In essence, this is another way that people (and corporations) can duck responsibility. Buying up carbon credits is a good thing because it absorbs CO2 from the atmosphere but really its a temporary pass for emitters to pay a small price for their pollution. If a corporation wants to buy up some carbon credits in order to keep belching out 500 tons of CO2 into the atmosphere over the next five years, you can bet it will cost less to plant a bunch of trees in some third world country or put up 10 windmills in Montana than it would to pay the price through cutting their emissions to respectable levels. After all, that means cutting production. It presents a great marketing opportunity for the companies and firms, selling themselves as "green leaders" to their consumers and clients, when really they're just buying the right to pollute. Not only is it a corporate feel-good action but a consumer one as well. By the way, when those trees in Tanzania are cut down, all that carbon is released back into the atmosphere.

During medieval Europe the Catholic church offered up a similar opportunity to offset one's sins with purchased indulgences effectively saying society could purchase forgiveness if they could fork over enough money. Carbon offsets feel all to parallel in this. What happens when everyone wants to just offset their CO2 and let someone else do the dirty work? The point is not everyone can simply fork over money to pollute because in the end, the biggest polluters in our world are also the wealthiest and as long as they can pay, our air and water will only continue to get worse. It feels like a group of people agreeing that they have to empty the latrines in order to have a place to go to the bathroom but no one is signing up to do the dirty work. Right now we have a few "janitors" in the mix -- carbon offsetting programs and organizations, but all too many polluters willing to pay whatever they can not change their processes and strategies. Here's the list of carbon offsetting programs.

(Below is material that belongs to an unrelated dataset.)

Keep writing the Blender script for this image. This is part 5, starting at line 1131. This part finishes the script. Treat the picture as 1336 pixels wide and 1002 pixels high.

I don't think carbon offsetting is a solution. It might be a bridge (to where I have no idea) that helps usher in understanding of climate change and CO2. It shirks responsibility, presents the idea of a free lunch, and further pushes global warming and climate change off into the horizon away from our daily routines and business habits, that, God forbid we might have to change. My one fear is, do we really want to make a market out of our climate? What happens if that market takes a dive? Thats a Black Tuesday I don't want to be around for.

The erosion of the commons in this society is all to prevalent. Privatizing water and air is already happening. Taking ownership of the very basic elements of this earth shouldn't be surprising but it should germinate indignation. Real solutions to cleaning up the earth will revolve around changing paradigms and cultural habits, not looking for a free lunch or short cut.